Sunday, June 29, 2008

Decisions

Tonight I sit, staring at the editor's suggestions on my manuscript, again trying to decide which comment to accept or reject. It's called a line-by-line edit. The problem is that many of the comments are subject to opinion. Do I include the word "carefully" as the editor suggests, or do I stick to what I've learned about keeping the "ly" out of the story whenever possible?

There is no absolute right or wrong in this case. I simply want to end up with the strongest, most captivating and clear version of "The Pilgrim's Basket" possible. I want readers to enjoy, sympathize and become energized to take on a service project of their own. To do this, I will have to accept that some questions will only have my word as the final answer.

Since when do I get the last word? I'm battling waves of pride that crash into vast shores of insecurity. My decision when I press send will have to be good enough. I feel so blessed to have been given this wonderful story to tell. I hope I honor those involved in the process in the final telling of it.

I feel sure that even when I decide to press forward, some questions will remain.

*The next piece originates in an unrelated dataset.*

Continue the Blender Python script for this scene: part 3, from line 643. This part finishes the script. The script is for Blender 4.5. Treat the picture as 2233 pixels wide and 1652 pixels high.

Questions that may remain unresolved:

How many "was" (passive) verbs are allowed in a strong story?
How much telling is permitted?
How much does a bag of recycled cans truly earn in Louisiana?
What is the difference between turning and shaking your head?
What makes dirt a dirty word and soil a proper one?
How many times would the story change if I had no deadlines?
Would I ever press send if given the option to continue changing it?

Where do I find discernment?- At least for this one I have an answer- I pray.